Sunday, February 26, 2012

Icelandic pancakes, and last day at the farm

When I do get back to Toronto, I'll work on a recipe for those little beauties you see up there: my dad's Icelandic pancakes. They're sweet like cake, fluffy like air. I don't think I've ever seen a recipe for them --- my dad has never needed one.  But I do know that many egg whites and sugar make them a close relative of meringues, if you can ever say that about a pancake. 

But before I go, a few more bites I had this week, at the farm. 

My mum's lamb liver and onions. I know! Maybe you don't like liver and onions. Well, too bad for you. 

Venison steak-frites, from a doe my dad shot this fall. For the fries, the potatoes are from the world's best vegetable woman, Kelly Dubé, in LaBroquerie, ten miles away. And seasoned with this salt (which is decidedly not from ten miles away). 

On Wednesday, my good friend Emma came over for dinner and brought this spice cake. Joy of Cooking! 

Wednesday, February 22, 2012

Taking Time

This week, I won't be testing any recipes. You'll only see my photos. I'm at my parents' farm in Manitoba for the week. That's why. 

But I will be eating. 

Eating stuff like this lovely chocolate pie my Papa made, when I arrived on Sunday. 

My parents are both tremendous cooks. 

And my Maman is a fabulous watercolour painter, too. I'm spending my afternoons with her. 

She's also a gardener, even in the dead of Manitoba's winter.

I'll be back later this week with more farm photos. And I promise recipes when I'm back in the Toronto routine. 

Saturday, February 11, 2012

M.F.K. Fisher

I liked M.F.K. Fisher from the moment, in an early chapter of her first book, Serve It Forth, she describes her secret winter’s habit of peeling tangerines and leaving them on a hot radiator for the day, so that the thin skin dries and the flesh swells with warm juicy pulp. Once cooled on a snow-packed windowsill, they quickly disappear:

“…I cannot tell you why they are so magical. Perhaps it is that little shell, thin as one layer of enamel on a Chinese bowl, that crackles so tinily, so ultimately under your teeth. Or the rush of cold pulp just after it. Or the perfume, I cannot tell.
          There must be some one, though, who knows what I mean. Probably everyone does, because of his own secret eatings.”

Sunday, February 5, 2012

An Ode to Oats

Steel cut oats, that is.  Not rolled, and not quick oats, but the kind of oats that are knobby, pebbly and hardly friendly-looking. But I love them, and I eat them almost every morning.  

Steel cut oats make for a sturdy meal; a meal that takes its time on the stove, and doesn’t mind waiting for my bleary eyes to wake up. It’s a porridge that gently bubbles away for half an hour, while sip on coffee and peruse the news.

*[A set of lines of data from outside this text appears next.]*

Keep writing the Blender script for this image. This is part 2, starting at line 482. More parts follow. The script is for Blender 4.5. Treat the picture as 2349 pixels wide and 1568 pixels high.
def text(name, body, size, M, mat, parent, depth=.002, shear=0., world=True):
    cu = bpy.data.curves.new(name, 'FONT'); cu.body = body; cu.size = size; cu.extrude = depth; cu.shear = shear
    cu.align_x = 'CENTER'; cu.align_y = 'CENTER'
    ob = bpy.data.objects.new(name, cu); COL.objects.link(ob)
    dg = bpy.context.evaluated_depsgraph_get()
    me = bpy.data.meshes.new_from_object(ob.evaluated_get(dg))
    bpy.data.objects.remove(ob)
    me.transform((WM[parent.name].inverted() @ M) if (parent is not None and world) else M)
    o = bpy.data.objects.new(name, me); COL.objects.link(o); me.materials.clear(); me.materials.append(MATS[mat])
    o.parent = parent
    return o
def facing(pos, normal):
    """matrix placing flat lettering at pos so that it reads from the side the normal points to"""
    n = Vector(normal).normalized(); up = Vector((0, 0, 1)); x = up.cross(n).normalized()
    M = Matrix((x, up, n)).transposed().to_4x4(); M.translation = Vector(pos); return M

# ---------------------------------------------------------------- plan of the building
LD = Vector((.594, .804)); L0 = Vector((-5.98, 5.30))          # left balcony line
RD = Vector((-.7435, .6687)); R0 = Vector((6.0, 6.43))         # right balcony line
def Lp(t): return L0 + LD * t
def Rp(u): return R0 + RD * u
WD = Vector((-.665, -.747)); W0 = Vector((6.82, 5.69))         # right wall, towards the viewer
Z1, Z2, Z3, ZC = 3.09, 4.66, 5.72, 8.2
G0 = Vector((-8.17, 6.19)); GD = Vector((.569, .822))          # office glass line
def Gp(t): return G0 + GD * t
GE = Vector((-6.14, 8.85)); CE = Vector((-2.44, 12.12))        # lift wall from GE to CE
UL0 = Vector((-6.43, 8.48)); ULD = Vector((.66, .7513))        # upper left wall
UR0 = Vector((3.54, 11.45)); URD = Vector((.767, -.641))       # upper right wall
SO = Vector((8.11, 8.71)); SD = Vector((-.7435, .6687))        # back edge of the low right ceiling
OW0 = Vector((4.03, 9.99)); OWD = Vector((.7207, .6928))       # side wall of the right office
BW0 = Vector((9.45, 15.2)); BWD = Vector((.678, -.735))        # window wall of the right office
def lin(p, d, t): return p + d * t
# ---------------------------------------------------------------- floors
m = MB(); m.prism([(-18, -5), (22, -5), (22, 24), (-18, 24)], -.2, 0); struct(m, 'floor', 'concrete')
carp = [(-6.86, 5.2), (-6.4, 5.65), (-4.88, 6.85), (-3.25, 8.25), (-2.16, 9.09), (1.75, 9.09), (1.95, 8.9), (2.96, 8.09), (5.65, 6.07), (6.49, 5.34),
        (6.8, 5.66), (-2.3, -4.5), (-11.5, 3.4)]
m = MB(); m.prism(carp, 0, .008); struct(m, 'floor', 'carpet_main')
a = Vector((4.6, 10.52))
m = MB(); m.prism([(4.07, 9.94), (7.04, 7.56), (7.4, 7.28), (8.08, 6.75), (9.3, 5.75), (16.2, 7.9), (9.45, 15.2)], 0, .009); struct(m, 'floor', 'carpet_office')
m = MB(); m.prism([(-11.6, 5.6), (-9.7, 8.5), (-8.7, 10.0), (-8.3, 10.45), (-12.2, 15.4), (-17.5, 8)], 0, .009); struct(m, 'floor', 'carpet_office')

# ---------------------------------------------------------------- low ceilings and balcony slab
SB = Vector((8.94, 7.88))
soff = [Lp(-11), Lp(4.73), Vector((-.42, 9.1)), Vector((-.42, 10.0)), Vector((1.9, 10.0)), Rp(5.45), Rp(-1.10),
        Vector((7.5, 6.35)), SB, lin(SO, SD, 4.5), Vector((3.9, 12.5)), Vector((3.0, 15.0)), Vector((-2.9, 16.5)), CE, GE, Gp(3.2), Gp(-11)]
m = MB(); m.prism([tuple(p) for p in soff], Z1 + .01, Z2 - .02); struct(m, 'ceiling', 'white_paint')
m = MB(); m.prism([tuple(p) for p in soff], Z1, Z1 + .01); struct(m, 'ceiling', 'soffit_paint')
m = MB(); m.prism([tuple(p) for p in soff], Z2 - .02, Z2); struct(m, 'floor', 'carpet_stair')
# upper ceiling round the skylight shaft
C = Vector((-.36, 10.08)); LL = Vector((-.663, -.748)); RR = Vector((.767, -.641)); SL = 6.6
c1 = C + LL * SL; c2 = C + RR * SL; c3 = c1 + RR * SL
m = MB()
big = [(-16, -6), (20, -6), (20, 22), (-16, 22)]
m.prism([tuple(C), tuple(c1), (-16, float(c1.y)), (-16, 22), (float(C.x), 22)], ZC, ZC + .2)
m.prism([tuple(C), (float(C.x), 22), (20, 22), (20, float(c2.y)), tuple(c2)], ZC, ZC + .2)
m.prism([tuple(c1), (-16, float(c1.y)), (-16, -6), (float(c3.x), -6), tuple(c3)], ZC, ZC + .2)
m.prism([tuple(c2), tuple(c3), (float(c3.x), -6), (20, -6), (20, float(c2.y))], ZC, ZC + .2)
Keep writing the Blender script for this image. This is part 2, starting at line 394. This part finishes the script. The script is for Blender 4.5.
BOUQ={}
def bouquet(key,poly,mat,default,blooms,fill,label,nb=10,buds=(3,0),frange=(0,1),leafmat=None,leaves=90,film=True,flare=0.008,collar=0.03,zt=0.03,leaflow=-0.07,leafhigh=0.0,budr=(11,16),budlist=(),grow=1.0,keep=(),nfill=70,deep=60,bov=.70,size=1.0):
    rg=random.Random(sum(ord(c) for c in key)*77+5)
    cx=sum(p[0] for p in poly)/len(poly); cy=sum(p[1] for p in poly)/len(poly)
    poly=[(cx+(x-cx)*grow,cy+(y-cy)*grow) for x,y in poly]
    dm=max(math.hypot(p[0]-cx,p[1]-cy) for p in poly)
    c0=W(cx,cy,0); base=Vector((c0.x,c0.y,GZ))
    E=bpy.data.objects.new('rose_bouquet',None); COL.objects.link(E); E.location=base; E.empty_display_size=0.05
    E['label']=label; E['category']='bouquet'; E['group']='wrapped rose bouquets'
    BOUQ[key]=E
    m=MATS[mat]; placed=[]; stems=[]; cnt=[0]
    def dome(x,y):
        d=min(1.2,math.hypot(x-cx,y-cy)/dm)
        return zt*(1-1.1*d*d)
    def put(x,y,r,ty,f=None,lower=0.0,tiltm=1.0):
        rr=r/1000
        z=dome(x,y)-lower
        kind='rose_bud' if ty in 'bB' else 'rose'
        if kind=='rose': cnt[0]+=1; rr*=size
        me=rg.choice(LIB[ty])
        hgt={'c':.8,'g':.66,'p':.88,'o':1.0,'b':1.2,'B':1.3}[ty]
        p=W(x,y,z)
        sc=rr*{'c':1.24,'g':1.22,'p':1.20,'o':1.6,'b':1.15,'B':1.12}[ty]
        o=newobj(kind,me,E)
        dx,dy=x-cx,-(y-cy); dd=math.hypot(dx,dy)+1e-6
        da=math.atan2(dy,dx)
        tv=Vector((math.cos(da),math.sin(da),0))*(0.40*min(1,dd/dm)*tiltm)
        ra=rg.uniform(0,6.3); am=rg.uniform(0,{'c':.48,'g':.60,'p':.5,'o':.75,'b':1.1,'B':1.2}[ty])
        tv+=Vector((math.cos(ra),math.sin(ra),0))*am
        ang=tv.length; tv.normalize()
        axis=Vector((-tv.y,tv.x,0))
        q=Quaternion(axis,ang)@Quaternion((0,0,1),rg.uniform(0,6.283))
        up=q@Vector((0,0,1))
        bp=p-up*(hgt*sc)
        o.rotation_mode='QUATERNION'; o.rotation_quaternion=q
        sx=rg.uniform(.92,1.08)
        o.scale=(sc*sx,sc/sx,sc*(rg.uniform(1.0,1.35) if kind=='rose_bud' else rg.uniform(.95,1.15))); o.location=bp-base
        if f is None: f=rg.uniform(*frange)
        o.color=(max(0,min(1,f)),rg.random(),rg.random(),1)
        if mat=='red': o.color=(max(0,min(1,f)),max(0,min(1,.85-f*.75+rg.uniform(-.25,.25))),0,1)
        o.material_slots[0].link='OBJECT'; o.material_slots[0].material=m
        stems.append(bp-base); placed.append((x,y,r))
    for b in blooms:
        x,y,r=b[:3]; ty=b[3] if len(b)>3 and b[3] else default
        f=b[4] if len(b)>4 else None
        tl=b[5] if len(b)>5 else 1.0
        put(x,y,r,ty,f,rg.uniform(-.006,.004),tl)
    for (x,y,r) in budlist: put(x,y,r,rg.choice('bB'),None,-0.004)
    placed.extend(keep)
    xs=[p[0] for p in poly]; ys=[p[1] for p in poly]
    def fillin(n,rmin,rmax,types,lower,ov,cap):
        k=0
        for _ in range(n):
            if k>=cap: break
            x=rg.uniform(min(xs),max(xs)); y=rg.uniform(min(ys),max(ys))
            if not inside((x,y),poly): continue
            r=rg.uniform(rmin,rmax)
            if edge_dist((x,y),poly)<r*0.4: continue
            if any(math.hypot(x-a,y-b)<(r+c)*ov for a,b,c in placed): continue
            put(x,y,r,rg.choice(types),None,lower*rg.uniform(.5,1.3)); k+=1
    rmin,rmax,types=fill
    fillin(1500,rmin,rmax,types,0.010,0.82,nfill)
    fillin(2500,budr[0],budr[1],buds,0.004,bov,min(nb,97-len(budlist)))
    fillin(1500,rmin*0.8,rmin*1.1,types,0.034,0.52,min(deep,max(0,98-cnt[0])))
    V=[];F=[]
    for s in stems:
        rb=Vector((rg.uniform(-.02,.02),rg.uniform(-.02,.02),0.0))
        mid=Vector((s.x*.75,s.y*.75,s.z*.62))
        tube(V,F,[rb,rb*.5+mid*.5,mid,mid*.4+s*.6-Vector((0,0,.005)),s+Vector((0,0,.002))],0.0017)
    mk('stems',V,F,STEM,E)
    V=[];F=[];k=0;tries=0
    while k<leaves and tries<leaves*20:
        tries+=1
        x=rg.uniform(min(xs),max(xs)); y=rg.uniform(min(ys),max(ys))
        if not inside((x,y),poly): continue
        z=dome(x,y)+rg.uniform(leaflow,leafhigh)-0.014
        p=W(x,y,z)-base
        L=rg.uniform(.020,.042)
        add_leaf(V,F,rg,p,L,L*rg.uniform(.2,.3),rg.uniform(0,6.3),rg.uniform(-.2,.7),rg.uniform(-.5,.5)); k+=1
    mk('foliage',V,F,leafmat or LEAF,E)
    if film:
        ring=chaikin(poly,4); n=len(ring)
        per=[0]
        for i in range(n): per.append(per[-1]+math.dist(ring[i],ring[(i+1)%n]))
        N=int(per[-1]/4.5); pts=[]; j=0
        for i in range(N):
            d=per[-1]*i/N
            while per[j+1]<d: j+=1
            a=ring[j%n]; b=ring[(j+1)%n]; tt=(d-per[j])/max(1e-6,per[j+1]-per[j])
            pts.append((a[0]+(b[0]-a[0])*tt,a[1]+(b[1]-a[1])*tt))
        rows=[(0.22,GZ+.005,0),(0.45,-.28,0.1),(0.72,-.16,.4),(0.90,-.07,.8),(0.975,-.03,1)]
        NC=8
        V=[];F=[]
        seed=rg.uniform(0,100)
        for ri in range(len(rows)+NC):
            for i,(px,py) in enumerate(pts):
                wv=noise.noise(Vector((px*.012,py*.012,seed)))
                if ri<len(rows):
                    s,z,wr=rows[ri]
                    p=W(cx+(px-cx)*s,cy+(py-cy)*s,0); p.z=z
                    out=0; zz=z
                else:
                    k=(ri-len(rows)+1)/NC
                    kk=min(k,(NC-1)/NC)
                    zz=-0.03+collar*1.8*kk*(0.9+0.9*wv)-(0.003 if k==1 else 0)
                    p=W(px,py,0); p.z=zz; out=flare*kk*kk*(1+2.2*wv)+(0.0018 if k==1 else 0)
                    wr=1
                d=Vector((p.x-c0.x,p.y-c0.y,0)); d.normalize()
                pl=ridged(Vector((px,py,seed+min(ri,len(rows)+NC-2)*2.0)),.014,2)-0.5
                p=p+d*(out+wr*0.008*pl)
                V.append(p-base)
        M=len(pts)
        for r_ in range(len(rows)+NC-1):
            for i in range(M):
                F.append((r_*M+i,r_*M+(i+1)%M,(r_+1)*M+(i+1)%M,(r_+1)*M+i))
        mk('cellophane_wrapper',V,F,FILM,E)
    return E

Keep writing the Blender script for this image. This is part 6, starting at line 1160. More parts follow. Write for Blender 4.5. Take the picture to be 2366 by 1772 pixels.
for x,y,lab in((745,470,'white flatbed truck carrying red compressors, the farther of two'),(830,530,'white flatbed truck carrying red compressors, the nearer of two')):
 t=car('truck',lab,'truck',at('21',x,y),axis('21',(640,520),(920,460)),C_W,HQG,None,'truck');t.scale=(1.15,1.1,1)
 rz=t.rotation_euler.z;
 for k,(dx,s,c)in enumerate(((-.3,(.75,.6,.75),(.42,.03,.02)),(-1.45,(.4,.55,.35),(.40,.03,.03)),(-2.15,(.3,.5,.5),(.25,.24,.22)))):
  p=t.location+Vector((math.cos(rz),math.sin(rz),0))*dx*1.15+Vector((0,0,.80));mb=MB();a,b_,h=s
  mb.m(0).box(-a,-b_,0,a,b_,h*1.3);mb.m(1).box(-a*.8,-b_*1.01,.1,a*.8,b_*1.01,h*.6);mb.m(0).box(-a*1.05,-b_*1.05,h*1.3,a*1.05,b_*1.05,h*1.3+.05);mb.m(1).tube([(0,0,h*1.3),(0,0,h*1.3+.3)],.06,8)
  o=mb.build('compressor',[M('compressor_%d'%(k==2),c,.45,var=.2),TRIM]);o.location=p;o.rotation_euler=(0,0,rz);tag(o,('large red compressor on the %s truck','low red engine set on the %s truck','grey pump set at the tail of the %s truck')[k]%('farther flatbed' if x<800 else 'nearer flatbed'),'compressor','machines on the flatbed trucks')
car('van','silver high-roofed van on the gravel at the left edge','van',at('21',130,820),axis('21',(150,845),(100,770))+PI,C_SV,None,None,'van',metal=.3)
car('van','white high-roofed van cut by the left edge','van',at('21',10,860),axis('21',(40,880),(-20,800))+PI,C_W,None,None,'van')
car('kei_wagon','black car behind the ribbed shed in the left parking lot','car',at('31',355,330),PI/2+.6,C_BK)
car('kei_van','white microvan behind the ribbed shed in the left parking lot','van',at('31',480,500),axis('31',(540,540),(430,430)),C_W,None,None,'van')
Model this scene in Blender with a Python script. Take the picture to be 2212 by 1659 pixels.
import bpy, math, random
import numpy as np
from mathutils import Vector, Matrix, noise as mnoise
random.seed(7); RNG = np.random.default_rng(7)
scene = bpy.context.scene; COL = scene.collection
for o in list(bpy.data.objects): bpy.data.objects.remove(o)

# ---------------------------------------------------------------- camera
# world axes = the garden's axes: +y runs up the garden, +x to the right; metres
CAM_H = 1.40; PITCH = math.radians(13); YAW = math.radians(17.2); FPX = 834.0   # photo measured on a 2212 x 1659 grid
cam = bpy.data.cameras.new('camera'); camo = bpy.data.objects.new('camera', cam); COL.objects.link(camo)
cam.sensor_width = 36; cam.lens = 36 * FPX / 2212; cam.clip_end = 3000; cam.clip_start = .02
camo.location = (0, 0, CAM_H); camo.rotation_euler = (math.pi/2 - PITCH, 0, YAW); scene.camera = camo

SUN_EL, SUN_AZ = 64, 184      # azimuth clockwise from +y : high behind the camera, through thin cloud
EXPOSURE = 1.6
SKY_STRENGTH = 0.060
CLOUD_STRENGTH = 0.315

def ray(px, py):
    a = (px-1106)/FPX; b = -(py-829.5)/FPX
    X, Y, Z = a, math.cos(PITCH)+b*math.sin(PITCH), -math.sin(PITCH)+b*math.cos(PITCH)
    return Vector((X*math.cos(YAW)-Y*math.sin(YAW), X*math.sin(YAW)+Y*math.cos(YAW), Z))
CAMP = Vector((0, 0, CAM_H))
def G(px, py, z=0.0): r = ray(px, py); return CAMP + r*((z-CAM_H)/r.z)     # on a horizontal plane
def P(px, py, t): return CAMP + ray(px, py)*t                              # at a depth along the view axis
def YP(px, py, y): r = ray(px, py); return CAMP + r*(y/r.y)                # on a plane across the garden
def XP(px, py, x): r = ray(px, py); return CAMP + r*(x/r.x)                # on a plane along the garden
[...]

Steel cut oats can take on any personality: With a handful of coconut, some chunks of dried pineapple, and a good spoonful of dark, dark sugar, it’s nearly a dessert. Or throw in a handful of nutty granola and some cinnamon just before serving, you end up with good texture and wholesomeness. Or make it savory, with a pinch of salt, simmered with herbs, and knob of butter right at the end to round it out.  Maybe a spot of cream, too.

There’s a constant, though. For one serving, you need ¼ cup of oats, and a cup of water. Bring it to a boil, then down to the lowest fathomable simmer for half an hour. But those are really the only rules.

That picture, up there, it’s not really a porridge. It’s closer to a loose pilaf. But the principle is exactly the same: ¼ cup oats, a cup of water, and a half hour of simmering.

It’s quickly become one of my favourite ways to eat steel cut oats.  Feel free to play with the ingredients. Here, there are more veggies than there are oats. That makes plateful, rather than a bowlful. But you can easily make the reverse.

Oats with Kale and Mushrooms
Serves one as a hefty breakfast

A knob of butter
A handful of mushrooms, wiped clean and sliced
A pinch of grated nutmeg
Salt and pepper, to taste
Kale, 5 or 6 leaves, roughly chopped and tough stems discarded
¼ cup steel cut oats
1 cup water

In a wide sauté pan, melt the butter over medium heat. Add the mushrooms and cook until tender. Add numeg, salt and pepper.

Now add the kale, and sauté until it’s just starting to wilt.

Now add the oats and the water. Bring to a full boil, and immediately down to a low simmer.  Cook uncovered, keeping an eye on the oatmeal, and giving it an occasional stir. The oatmeal is ready with the grain is tender, and all the water is gone. Heap onto a plate, and eat it while it’s still piping hot.